> [What the task requires]: Go from the first line to the line with "o = sum(len(v)" and return those lines verbatim, ends included.

※ ※ ※

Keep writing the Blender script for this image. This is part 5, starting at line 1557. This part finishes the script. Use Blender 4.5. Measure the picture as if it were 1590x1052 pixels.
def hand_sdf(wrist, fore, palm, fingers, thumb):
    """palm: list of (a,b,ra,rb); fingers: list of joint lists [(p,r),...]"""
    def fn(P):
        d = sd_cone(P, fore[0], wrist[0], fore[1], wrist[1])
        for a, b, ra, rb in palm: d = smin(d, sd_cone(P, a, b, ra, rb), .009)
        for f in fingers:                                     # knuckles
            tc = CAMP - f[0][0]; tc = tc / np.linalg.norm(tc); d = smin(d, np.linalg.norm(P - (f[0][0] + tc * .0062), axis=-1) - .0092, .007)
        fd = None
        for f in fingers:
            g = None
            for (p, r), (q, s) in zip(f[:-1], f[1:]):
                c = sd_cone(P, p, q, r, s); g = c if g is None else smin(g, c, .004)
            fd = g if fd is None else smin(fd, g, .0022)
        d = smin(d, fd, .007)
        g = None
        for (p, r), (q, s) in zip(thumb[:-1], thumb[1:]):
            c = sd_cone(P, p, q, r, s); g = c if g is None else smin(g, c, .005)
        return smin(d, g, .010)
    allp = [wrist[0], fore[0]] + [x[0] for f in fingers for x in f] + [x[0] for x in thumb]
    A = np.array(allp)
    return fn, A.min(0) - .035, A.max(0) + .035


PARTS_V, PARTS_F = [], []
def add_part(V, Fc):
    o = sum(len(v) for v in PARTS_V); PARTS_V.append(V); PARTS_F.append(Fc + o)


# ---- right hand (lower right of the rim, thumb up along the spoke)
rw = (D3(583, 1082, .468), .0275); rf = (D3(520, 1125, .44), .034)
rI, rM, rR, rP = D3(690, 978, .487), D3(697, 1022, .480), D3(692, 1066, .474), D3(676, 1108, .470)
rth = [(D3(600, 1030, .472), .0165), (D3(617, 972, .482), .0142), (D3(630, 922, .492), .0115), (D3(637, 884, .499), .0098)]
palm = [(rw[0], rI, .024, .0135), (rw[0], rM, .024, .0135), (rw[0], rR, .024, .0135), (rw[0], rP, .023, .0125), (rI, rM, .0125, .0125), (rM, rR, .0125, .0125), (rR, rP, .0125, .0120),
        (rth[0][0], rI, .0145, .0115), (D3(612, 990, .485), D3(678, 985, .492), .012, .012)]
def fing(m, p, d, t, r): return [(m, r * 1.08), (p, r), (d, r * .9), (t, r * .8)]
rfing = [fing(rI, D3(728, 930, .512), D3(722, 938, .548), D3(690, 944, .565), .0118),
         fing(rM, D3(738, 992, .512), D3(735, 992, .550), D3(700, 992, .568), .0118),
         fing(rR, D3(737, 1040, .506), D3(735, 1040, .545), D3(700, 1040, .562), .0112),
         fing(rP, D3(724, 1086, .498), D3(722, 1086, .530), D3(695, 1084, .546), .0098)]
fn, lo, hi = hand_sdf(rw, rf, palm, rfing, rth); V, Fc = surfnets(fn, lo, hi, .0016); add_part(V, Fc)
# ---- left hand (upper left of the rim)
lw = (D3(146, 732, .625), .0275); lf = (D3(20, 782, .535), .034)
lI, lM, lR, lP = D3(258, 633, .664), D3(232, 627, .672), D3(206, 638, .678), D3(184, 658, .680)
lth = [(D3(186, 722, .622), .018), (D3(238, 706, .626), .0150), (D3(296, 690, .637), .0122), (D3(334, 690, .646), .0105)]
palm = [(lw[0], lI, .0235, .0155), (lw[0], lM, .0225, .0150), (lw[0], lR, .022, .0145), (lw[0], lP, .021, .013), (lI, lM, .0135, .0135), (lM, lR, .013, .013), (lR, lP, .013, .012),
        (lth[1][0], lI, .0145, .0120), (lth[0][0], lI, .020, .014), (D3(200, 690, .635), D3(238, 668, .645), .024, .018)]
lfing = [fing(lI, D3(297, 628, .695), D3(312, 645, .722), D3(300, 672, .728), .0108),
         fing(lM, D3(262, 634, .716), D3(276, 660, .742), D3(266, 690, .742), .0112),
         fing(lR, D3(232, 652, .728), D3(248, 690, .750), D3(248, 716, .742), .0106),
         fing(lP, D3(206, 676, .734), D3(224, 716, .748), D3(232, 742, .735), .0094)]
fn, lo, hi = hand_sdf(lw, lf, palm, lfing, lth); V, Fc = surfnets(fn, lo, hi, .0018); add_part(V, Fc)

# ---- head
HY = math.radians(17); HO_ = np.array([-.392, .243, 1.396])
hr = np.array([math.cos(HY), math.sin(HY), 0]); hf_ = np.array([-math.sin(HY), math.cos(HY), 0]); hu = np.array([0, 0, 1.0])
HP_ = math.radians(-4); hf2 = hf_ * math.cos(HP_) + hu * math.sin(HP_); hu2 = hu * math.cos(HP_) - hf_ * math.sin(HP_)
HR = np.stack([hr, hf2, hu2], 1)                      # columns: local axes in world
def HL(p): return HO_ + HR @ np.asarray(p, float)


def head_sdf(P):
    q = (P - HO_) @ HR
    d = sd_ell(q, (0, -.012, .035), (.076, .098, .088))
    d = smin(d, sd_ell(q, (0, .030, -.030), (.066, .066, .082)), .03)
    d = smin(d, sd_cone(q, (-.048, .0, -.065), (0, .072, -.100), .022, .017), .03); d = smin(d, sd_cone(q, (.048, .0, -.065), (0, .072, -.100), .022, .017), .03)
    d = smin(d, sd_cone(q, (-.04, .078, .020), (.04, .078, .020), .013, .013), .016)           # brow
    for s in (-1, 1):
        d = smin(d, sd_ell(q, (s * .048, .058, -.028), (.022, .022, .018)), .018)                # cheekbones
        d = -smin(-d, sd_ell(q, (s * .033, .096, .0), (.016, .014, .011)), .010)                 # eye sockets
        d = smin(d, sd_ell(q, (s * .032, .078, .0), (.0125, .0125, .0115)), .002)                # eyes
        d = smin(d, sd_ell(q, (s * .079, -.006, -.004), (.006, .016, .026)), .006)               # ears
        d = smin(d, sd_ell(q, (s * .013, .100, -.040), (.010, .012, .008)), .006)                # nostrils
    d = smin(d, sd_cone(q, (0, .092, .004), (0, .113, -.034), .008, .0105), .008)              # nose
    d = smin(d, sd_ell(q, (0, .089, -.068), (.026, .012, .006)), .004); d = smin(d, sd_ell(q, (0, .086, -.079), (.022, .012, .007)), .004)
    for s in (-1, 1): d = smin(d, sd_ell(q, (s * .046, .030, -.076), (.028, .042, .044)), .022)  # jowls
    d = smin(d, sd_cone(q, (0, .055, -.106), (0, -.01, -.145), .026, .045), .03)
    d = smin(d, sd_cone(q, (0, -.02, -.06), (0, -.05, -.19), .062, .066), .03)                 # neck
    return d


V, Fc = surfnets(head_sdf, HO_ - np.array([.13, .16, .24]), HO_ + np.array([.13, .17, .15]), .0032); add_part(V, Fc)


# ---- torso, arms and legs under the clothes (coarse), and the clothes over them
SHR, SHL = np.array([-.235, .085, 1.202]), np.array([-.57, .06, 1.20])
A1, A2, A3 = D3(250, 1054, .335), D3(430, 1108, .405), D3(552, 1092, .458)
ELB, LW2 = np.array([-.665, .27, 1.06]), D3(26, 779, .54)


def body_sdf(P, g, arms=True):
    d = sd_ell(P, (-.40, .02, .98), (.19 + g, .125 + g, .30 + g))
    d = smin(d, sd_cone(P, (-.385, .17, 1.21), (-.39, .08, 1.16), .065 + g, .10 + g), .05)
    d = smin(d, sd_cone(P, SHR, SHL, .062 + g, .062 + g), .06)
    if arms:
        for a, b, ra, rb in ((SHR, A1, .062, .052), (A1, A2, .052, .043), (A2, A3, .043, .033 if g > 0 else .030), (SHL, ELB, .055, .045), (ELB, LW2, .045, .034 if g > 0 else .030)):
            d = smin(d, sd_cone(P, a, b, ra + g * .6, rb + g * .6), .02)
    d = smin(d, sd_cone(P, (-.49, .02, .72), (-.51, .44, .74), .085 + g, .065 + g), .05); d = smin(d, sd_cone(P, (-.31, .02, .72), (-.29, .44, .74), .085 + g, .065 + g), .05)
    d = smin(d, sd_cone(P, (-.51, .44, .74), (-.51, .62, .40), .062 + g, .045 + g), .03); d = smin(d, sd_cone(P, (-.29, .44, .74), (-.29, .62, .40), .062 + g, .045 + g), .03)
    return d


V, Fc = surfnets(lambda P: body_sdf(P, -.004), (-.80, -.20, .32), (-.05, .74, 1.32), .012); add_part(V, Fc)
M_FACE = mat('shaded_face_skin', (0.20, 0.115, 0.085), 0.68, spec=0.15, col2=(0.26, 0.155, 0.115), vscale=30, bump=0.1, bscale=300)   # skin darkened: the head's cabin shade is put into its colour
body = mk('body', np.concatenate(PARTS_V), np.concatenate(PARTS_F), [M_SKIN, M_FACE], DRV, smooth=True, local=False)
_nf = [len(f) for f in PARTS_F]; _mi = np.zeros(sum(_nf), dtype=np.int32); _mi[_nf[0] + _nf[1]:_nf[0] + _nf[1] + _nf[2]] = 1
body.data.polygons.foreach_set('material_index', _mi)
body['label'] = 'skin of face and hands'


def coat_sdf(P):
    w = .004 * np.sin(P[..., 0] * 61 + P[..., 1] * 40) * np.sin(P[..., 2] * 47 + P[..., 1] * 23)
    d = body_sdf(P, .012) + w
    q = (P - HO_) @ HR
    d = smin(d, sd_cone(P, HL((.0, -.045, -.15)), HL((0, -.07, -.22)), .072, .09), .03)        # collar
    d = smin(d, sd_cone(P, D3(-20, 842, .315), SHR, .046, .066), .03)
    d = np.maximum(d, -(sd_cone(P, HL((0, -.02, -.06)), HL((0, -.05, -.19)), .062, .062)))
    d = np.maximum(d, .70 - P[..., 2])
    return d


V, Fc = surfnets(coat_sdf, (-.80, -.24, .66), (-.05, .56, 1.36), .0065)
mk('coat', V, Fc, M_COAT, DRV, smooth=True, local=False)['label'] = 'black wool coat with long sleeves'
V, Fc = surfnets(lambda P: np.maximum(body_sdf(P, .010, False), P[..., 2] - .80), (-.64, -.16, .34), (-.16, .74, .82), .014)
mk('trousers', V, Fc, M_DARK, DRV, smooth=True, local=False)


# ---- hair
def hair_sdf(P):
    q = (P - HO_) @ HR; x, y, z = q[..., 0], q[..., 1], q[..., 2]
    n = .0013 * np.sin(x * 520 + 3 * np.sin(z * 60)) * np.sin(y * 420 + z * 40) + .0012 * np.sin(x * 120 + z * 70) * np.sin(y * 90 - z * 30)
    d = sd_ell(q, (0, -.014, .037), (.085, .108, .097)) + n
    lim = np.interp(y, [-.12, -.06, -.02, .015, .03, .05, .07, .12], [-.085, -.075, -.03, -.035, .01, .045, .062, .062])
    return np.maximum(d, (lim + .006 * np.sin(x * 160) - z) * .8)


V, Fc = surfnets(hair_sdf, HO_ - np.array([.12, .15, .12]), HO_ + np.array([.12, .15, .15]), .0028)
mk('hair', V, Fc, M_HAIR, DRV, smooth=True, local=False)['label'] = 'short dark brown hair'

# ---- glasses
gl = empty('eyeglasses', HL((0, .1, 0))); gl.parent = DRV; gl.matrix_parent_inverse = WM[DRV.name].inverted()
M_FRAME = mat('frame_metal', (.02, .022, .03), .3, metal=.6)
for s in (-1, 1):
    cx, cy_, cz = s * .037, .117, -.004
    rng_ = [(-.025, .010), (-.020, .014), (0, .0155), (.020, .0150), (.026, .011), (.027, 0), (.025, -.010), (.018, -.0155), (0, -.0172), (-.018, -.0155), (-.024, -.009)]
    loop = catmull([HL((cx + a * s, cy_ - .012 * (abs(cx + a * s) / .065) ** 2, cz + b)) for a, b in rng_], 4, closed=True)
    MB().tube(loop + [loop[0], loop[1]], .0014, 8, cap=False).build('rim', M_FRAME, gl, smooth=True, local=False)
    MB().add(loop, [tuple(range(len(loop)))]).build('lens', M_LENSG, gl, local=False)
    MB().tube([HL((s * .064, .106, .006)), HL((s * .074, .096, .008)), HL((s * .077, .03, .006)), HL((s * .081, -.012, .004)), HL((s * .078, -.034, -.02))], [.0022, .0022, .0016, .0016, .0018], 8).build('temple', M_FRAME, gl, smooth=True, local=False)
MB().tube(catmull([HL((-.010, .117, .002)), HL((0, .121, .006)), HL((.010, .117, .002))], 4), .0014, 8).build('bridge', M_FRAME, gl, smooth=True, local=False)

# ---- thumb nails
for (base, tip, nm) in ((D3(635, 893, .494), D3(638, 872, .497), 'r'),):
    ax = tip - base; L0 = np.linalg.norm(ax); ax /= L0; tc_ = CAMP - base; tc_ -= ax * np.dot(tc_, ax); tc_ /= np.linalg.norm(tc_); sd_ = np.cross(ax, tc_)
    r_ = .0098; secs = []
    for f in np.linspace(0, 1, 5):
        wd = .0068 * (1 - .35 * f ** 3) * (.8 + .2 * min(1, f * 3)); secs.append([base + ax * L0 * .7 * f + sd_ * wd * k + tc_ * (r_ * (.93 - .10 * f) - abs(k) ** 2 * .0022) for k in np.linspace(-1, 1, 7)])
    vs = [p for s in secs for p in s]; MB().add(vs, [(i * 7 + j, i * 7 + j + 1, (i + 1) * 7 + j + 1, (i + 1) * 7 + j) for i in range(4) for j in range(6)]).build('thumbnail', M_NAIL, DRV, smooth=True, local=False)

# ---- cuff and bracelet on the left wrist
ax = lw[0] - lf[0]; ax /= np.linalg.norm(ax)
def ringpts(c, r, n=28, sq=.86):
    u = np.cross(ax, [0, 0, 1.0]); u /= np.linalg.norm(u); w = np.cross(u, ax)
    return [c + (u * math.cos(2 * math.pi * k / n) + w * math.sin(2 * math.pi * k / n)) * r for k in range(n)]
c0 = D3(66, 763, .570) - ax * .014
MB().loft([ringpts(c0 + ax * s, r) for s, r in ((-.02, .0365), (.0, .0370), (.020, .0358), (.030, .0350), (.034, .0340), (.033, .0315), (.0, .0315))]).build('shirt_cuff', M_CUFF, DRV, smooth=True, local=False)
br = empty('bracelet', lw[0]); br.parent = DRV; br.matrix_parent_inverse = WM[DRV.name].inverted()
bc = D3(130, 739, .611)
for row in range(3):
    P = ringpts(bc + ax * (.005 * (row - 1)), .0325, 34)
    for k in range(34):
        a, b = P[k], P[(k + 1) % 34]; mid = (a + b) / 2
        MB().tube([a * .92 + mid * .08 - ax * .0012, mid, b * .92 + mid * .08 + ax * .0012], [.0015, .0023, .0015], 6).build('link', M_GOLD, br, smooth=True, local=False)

※ ※ ※

> [The reply]:
Keep writing the Blender script for this image. This is part 5, starting at line 1557. This part finishes the script. Use Blender 4.5. Measure the picture as if it were 1590x1052 pixels.
def hand_sdf(wrist, fore, palm, fingers, thumb):
    """palm: list of (a,b,ra,rb); fingers: list of joint lists [(p,r),...]"""
    def fn(P):
        d = sd_cone(P, fore[0], wrist[0], fore[1], wrist[1])
        for a, b, ra, rb in palm: d = smin(d, sd_cone(P, a, b, ra, rb), .009)
        for f in fingers:                                     # knuckles
            tc = CAMP - f[0][0]; tc = tc / np.linalg.norm(tc); d = smin(d, np.linalg.norm(P - (f[0][0] + tc * .0062), axis=-1) - .0092, .007)
        fd = None
        for f in fingers:
            g = None
            for (p, r), (q, s) in zip(f[:-1], f[1:]):
                c = sd_cone(P, p, q, r, s); g = c if g is None else smin(g, c, .004)
            fd = g if fd is None else smin(fd, g, .0022)
        d = smin(d, fd, .007)
        g = None
        for (p, r), (q, s) in zip(thumb[:-1], thumb[1:]):
            c = sd_cone(P, p, q, r, s); g = c if g is None else smin(g, c, .005)
        return smin(d, g, .010)
    allp = [wrist[0], fore[0]] + [x[0] for f in fingers for x in f] + [x[0] for x in thumb]
    A = np.array(allp)
    return fn, A.min(0) - .035, A.max(0) + .035


PARTS_V, PARTS_F = [], []
def add_part(V, Fc):
    o = sum(len(v) for v in PARTS_V); PARTS_V.append(V); PARTS_F.append(Fc + o)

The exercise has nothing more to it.